I like that there is a holiday – a federal, nationally recognized holiday, no less – whose sole purpose is to remind us to be thankful, to be grateful: for the people in our lives, for the things that we have, and for the things we don’t have, too.

 

And while I believe strongly that giving thanks to whatever higher power, god, or deity in which you might believe is something that should happen more than once a year, I also believe that that’s your business.

 

Thanksgiving can offer an opportunity to give thanks in a different way.  It can be a day to give thanks to each other.  Thanks for someone’s friendship, dedication, or commitment.  Thanksgiving can be a day to give thanks for other’s patience with us, tolerance of our shortcomings, or willingness to reach out when no one else has.  It can be a day that celebrates the unsung sacrifices others make so that we may flourish in our own lives.

 

It can also be a day of giving thanks for the never-ending opportunities we have to begin to make changes in our lives that take us toward being better versions of ourselves.  Like Gabriel García Márquez wrote about one of his characters in the book Love in the time of Cholera, “He allowed himself to be swayed by his conviction that human beings are not born once and for all on the days their mothers give birth to them, but that life obliges them over and over to give birth to themselves.”

 
So maybe Thanksgiving can also be a Birthday of sorts.
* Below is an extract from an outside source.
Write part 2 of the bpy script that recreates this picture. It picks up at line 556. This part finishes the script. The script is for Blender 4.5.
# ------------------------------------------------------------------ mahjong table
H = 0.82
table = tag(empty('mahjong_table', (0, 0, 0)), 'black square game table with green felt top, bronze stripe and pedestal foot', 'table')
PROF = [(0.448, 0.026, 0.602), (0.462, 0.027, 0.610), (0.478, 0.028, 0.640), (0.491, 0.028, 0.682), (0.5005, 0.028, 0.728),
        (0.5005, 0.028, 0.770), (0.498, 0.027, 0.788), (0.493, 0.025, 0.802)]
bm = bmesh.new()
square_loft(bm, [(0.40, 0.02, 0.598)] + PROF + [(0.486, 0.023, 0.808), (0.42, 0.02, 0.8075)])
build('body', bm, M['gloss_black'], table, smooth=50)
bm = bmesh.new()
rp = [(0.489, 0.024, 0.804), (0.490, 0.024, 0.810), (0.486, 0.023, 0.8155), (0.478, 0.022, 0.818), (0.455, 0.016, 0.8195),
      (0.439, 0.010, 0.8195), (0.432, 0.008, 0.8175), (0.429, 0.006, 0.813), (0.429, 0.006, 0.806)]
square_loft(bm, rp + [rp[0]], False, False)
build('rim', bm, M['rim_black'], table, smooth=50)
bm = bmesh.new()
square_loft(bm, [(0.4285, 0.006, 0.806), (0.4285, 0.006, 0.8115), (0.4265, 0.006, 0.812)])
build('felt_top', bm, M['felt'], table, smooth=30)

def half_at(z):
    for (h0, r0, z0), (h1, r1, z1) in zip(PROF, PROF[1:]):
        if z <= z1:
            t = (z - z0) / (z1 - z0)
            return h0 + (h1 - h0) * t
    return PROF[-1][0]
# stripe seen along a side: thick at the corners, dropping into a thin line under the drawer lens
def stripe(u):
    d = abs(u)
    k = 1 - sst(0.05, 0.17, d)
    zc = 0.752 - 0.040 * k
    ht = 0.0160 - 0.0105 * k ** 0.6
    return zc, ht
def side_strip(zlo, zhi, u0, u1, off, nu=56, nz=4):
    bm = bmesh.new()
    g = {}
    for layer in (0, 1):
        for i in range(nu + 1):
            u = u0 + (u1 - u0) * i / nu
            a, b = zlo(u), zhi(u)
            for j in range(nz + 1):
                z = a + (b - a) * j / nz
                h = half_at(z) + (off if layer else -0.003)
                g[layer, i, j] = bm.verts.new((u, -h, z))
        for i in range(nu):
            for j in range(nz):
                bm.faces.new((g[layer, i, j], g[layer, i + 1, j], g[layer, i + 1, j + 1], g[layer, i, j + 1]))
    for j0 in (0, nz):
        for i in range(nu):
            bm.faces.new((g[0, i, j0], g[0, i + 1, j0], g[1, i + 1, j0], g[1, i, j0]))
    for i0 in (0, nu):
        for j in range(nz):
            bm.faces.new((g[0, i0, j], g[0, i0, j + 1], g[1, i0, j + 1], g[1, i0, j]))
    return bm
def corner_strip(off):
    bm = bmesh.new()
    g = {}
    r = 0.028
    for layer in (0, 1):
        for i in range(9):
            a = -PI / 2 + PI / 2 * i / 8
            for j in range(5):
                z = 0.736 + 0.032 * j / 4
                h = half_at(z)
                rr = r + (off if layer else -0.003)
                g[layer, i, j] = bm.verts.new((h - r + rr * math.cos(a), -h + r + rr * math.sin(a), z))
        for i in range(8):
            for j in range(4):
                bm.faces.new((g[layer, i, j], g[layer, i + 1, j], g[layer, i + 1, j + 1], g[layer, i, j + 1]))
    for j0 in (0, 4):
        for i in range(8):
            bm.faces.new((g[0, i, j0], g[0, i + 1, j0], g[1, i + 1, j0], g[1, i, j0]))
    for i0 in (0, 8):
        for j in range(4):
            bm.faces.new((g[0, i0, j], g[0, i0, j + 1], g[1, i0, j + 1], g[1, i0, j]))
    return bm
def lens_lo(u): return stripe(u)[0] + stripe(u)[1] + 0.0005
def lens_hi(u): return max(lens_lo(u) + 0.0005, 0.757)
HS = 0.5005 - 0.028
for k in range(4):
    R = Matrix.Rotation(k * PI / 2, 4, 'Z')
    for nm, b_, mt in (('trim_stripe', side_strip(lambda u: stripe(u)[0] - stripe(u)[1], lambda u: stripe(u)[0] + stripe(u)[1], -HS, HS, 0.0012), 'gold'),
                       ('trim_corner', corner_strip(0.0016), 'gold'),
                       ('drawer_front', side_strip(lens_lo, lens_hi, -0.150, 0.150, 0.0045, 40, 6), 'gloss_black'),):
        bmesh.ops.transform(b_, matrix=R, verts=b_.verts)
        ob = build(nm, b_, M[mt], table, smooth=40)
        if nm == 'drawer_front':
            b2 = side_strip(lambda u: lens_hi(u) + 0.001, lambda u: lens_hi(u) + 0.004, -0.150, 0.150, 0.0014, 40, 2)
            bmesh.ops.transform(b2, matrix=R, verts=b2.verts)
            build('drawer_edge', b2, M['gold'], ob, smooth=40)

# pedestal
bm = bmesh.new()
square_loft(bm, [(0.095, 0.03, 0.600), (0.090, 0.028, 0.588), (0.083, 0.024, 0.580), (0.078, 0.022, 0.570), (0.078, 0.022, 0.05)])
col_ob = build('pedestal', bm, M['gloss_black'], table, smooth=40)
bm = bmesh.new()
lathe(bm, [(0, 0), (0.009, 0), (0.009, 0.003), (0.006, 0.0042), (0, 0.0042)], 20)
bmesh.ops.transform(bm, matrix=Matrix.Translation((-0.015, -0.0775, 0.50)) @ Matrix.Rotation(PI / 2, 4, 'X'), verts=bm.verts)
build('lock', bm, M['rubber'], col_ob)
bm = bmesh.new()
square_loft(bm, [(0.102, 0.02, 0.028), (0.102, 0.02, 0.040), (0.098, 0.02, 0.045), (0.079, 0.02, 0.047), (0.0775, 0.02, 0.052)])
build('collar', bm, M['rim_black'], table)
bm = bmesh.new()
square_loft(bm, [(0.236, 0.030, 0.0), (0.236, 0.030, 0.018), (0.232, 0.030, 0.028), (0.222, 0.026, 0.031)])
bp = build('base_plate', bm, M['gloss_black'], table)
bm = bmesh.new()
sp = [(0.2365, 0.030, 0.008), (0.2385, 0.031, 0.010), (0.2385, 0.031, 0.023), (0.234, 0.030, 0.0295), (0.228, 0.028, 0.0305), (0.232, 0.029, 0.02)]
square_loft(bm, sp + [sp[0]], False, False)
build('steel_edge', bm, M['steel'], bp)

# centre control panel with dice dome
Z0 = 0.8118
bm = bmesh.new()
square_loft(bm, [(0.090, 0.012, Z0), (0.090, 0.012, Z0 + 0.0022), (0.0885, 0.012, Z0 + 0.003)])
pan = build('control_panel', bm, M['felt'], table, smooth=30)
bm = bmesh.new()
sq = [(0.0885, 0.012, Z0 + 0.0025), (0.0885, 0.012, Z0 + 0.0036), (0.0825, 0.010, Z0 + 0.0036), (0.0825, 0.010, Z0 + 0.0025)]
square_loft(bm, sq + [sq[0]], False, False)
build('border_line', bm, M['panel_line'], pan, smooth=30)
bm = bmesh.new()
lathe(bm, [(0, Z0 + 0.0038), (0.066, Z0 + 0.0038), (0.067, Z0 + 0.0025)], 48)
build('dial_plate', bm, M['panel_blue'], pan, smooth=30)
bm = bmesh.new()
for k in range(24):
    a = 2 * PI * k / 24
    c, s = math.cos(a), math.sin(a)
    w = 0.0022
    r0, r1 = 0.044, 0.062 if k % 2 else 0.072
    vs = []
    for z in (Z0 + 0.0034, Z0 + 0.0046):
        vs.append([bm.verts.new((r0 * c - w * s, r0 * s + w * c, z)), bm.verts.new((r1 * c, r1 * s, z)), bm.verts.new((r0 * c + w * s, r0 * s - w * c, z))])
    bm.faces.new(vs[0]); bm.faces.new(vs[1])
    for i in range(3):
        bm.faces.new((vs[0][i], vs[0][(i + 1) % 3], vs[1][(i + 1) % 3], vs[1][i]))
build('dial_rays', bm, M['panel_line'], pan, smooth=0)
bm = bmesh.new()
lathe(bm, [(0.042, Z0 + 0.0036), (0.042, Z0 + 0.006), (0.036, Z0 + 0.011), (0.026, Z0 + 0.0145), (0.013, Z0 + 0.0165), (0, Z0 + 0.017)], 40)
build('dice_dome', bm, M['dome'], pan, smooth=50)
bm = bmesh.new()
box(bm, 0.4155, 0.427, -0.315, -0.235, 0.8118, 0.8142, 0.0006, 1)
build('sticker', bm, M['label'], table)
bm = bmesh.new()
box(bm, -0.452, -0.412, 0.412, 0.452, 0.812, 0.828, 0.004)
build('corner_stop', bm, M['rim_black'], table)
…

That by engaging the mechanisms of humility and gratitude in a more integrated way, we can begin anew:  both cultivating and discovering a life that doesn’t only pay homage to the merits of thankfulness on the 4th Thursday of each November, but does so throughout the year.

 
This year, put a few candles in the pumpkin pie and blow them out before you serve it.  If anyone asks why, just tell them it’s our birthday.